[BEGIN]

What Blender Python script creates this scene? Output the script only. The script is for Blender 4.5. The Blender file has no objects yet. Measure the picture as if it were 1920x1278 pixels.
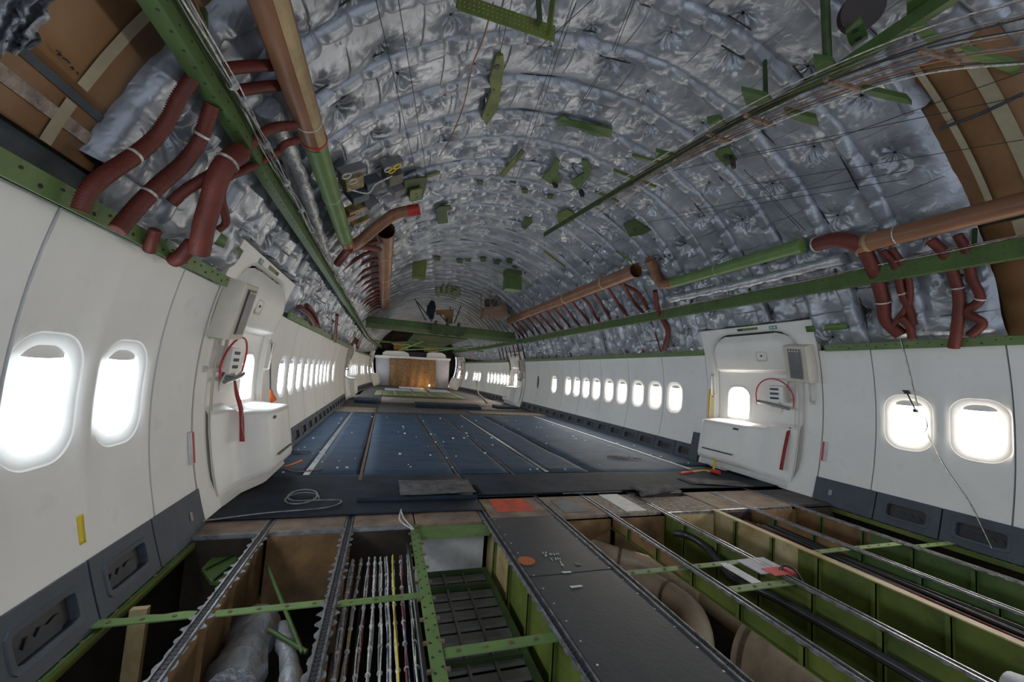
import bpy, math, random
import numpy as np
from mathutils import Vector, Matrix
random.seed(7); rng=np.random.default_rng(7)
SC=bpy.context.scene; COL=SC.collection
# ---------------------------------------------------------------- camera, world, exposure
FPX=741.6; CAMP=Vector((-1.84,0,1.185))
_F=np.array([723.9-960,686.6-639,FPX]); _F/=np.linalg.norm(_F)
_p2=np.array([723.9-960+1000,686.6-639+64.7,FPX]); _N=np.cross(_F,_p2); _N/=np.linalg.norm(_N)
if _N[1]>0: _N=-_N
_X=np.cross(_F,_N); RW=np.array([_X,_F,_N])       # world = RW @ cam(x right, y down, z fwd)
cd=bpy.data.cameras.new('camera'); co=bpy.data.objects.new('camera',cd); COL.objects.link(co); SC.camera=co
cd.sensor_width=36; cd.lens=36*FPX/1920; cd.clip_start=0.02; cd.clip_end=200
M=Matrix(((RW[0,0],-RW[0,1],-RW[0,2],CAMP.x),(RW[1,0],-RW[1,1],-RW[1,2],CAMP.y),(RW[2,0],-RW[2,1],-RW[2,2],CAMP.z),(0,0,0,1)))
co.matrix_world=M
SC.view_settings.view_transform='Standard'; SC.view_settings.look='None'; SC.view_settings.gamma=1
SC.view_settings.use_curve_mapping=False; SC.view_settings.exposure=0.80
wd=bpy.data.worlds.new('daylight'); SC.world=wd; wd.use_nodes=True
wd.node_tree.nodes['Background'].inputs[0].default_value=(.80,.88,1,1); wd.node_tree.nodes['Background'].inputs[1].default_value=.55
PANE_L=10.0; PANE_R=13.0        # daylight on the window panes
# ---------------------------------------------------------------- placing helpers
C0=-1.84; H0=1.185
def ray(x,y): return RW@np.array([x-960,y-639,FPX])
def on_z(x,y,z=0.0): r=ray(x,y); r=r*(z-H0)/r[2]; return Vector((r[0]+C0,r[1],z))
def on_x(x,y,X): r=ray(x,y); r=r*(X-C0)/r[0]; return Vector((X,r[1],r[2]+H0))
def on_y(x,y,Y): r=ray(x,y); r=r*Y/r[1]; return Vector((r[0]+C0,Y,r[2]+H0))
def on_c(x,y,R=3.2,zc=1.0):
    r=ray(x,y);A=r[0]**2+r[2]**2;B=2*(C0*r[0]+(H0-zc)*r[2]);C=C0*C0+(H0-zc)**2-R*R
    t=(-B+math.sqrt(max(0,B*B-4*A*C)))/2/A; r=r*t; return Vector((r[0]+C0,r[1],r[2]+H0))
def RI(Y):  # radius of the hull lining, crown stays level while the sides draw in aft
    return 3.2-(0 if Y<17 else .5*((Y-17)/9.5)**1.35)
def ZC(Y): return 4.2-RI(Y)
def hull(th,Y,d=0.0):   # th from +x axis, d outward
    R=RI(Y)+d; return Vector((R*math.cos(th),Y,ZC(Y)+R*math.sin(th)))
def wall(s,Y,z,d=0.0,base=-.07):   # point on side wall lining at height z; d inward
    R=RI(Y)+base; zc=ZC(Y); q=max(-1,min(1,(z-zc)/R)); ph=math.asin(q); R-=d
    return Vector((s*R*math.cos(ph),Y,zc+R*math.sin(ph)))
# ---------------------------------------------------------------- mesh helpers
class MB:
    def __init__(s): s.v=[];s.f=[];s.sm=[];s.mi=[]
    def add(s,vs,fs,smooth=False,mi=0):
        n=len(s.v); s.v+= [tuple(v) for v in vs]; s.f+=[tuple(i+n for i in f) for f in fs]; s.sm+=[smooth]*len(fs); s.mi+=[mi]*len(fs); return s
    def box(s,a,b,mi=0):
        x0,y0,z0=a;x1,y1,z1=b
        return s.add([(x,y,z) for x in (x0,x1) for y in (y0,y1) for z in (z0,z1)],[(0,1,3,2),(4,6,7,5),(0,4,5,1),(2,3,7,6),(0,2,6,4),(1,5,7,3)],mi=mi)
    def obox(s,c,ax,ay,az,mi=0):
        c=Vector(c);ax=Vector(ax);ay=Vector(ay);az=Vector(az)
        vs=[c+i*ax+j*ay+k*az for i in(-.5,.5) for j in(-.5,.5) for k in(-.5,.5)]
        return s.add(vs,[(0,1,3,2),(4,6,7,5),(0,4,5,1),(2,3,7,6),(0,2,6,4),(1,5,7,3)],mi=mi)
    def bar(s,p,q,w,h,up=(0,0,1),mi=0):   # box bar between two points
        p=Vector(p);q=Vector(q);d=q-p; u=Vector(up); sx=d.cross(u)
        if sx.length<1e-6: sx=d.cross(Vector((1,0,0)))
        sx.normalize(); uu=sx.cross(d).normalized()
        return s.obox((p+q)/2,d,sx*w,uu*h,mi)
    def prism(s,poly,vec,mi=0,smooth=False):
        n=len(poly);v=Vector(vec);P=[Vector(p) for p in poly];Q=[p+v for p in P]
        s.add(P+Q,[tuple(range(n))[::-1],tuple(range(n,2*n))]+[(i,(i+1)%n,(i+1)%n+n,i+n) for i in range(n)],mi=mi,smooth=smooth);return s
    def tube(s,path,r,seg=10,caps=True,mi=0,rings=0,amp=.12,hollow=False):
        P=[Vector(p) for p in path]
        if rings:
            P=resample(P,rings)
        n=len(P); T=[]
        for i in range(n):
            t=P[min(i+1,n-1)]-P[max(i-1,0)]; T.append(t.normalized() if t.length>1e-9 else Vector((0,1,0)))
        N=T[0].orthogonal().normalized(); vs=[]
        for i in range(n):
            N=(N-T[i]*N.dot(T[i])); N=N.normalized() if N.length>1e-6 else T[i].orthogonal().normalized()
            Bn=T[i].cross(N)
            ri=r(i/(n-1)) if callable(r) else r
            if rings: ri*= (1+amp*(1 if i%2 else -1)*.5)
            for k in range(seg):
                a=2*math.pi*k/seg; vs.append(P[i]+(N*math.cos(a)+Bn*math.sin(a))*ri)
        fs=[(i*seg+k,i*seg+(k+1)%seg,(i+1)*seg+(k+1)%seg,(i+1)*seg+k) for i in range(n-1) for k in range(seg)]
        s.add(vs,fs,True,mi)
        if caps: s.add(vs[:seg],[tuple(range(seg))[::-1]],mi=mi); s.add(vs[-seg:],[tuple(range(seg))],mi=mi)
        return s
    def loops(s,L,closed=True,smooth=True,mi=0):
        m=len(L[0]);vs=[p for l in L for p in l]
        fs=[(i*m+k,i*m+(k+1)%m,(i+1)*m+(k+1)%m,(i+1)*m+k) for i in range(len(L)-1) for k in range(m if closed else m-1)]
        return s.add(vs,fs,smooth,mi)
    def grid(s,P,smooth=True,mi=0):
        a=len(P);b=len(P[0]);vs=[p for r in P for p in r]
        return s.add(vs,[(i*b+j,i*b+j+1,(i+1)*b+j+1,(i+1)*b+j) for i in range(a-1) for j in range(b-1)],smooth,mi)
    def disc(s,c,n,r,seg=20,t=0.004,mi=0,ry=None,u=None):
        c=Vector(c);n=Vector(n).normalized();u=Vector(u).normalized() if u else n.orthogonal().normalized();w=n.cross(u)
        return s.prism([c+u*math.cos(2*math.pi*k/seg)*r+w*math.sin(2*math.pi*k/seg)*(ry or r) for k in range(seg)],n*t,mi)
    def build(s,name,m,parent=None,bevel=0):
        me=bpy.data.meshes.new(name); me.from_pydata(s.v,[],s.f)
        ms=m if isinstance(m,(list,tuple)) else [m]
        for q in ms: me.materials.append(MT(q))
        me.polygons.foreach_set('use_smooth',s.sm); me.polygons.foreach_set('material_index',s.mi); me.update()
        o=bpy.data.objects.new(name,me); COL.objects.link(o)
        if parent: o.parent=parent
        if bevel:
            b=o.modifiers.new('bevel','BEVEL');b.width=bevel;b.segments=2;b.limit_method='ANGLE'
        return o
def resample(P,step):
    P=catmull(P) if len(P)>2 else P
    out=[P[0]];acc=0
    d=[0]
    for a,b in zip(P,P[1:]): d.append(d[-1]+(b-a).length)
    n=max(2,int(d[-1]/step)); res=[];j=0
    for i in range(n+1):
        t=d[-1]*i/n
        while j<len(P)-2 and d[j+1]<t: j+=1
        L=d[j+1]-d[j]; res.append(P[j].lerp(P[j+1],(t-d[j])/L if L>0 else 0))
    return res
def catmull(P,k=8):
    P=[Vector(p) for p in P]; Q=[P[0]*2-P[1]]+P+[P[-1]*2-P[-2]]; out=[]
    for i in range(1,len(Q)-2):
        p0,p1,p2,p3=Q[i-1:i+3]
        for j in range(k):
            t=j/k; out.append(.5*((2*p1)+(p2-p0)*t+(2*p0-5*p1+4*p2-p3)*t*t+(3*p1-p0-3*p2+p3)*t**3))
    out.append(P[-1]); return out
def rrect(w,h,r,n=48):   # rounded rectangle sampled at n directions, around origin; r per corner
    out=[];w/=2;h/=2
    for k in range(n):
        a=2*math.pi*(k+.5)/n; c,s_=math.cos(a),math.sin(a)
        # march: superellipse-like exact rounded rect via bisection on SDF
        lo,hi=0,2*(w+h)
        for _ in range(26):
            m=(lo+hi)/2; x=abs(c*m)-(w-r); y=abs(s_*m)-(h-r)
            sd=math.hypot(max(x,0),max(y,0))+min(max(x,y),0)-r
            if sd>0: hi=m
            else: lo=m
        out.append((c*lo,s_*lo))
    return out
def rectdir(w0,w1,h0,h1,n=48):   # rect from (-w0..w1)x(-h0..h1) at the same directions
    out=[]
    for k in range(n):
        a=2*math.pi*(k+.5)/n; c,s_=math.cos(a),math.sin(a)
        t=1e9
        if c>1e-9:t=min(t,w1/c)
        if c<-1e-9:t=min(t,-w0/c)
        if s_>1e-9:t=min(t,h1/s_)
        if s_<-1e-9:t=min(t,-h0/s_)
        out.append([c*t,s_*t])
    for cx,cy in ((w1,h1),(-w0,h1),(-w0,-h0),(w1,-h0)):   # snap nearest to the corners
        j=min(range(n),key=lambda i:(out[i][0]-cx)**2+(out[i][1]-cy)**2); out[j]=[cx,cy]
    return out
def tag(o,label=None,cat=None,group=None,kind=None):
    if label:o['label']=label
    if cat:o['category']=cat
    if group:o['group']=group
    if kind:o['kind']=kind
    return o
def empty(name,loc,label=None,cat=None,group=None,kind=None):
    o=bpy.data.objects.new(name,None);COL.objects.link(o);o.location=loc;o.empty_display_size=.1
    return tag(o,label,cat,group,kind)
def reparent(root):   # children meshes are in world coordinates: shift them to the root's frame
    for c in root.children:
        c.location=Vector(c.location)-Vector(root.location)
def copy_tree(o,parent=None):
    c=o.copy();COL.objects.link(c);c.parent=parent
    for ch in list(o.children): copy_tree(ch,c)
    return c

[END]

Task objective: Copy every line of the listing containing the string "scene".

Reply to the task:
What Blender Python script creates this scene? Output the script only. The script is for Blender 4.5. The Blender file has no objects yet. Measure the picture as if it were 1920x1278 pixels.
SC=bpy.context.scene; COL=SC.collection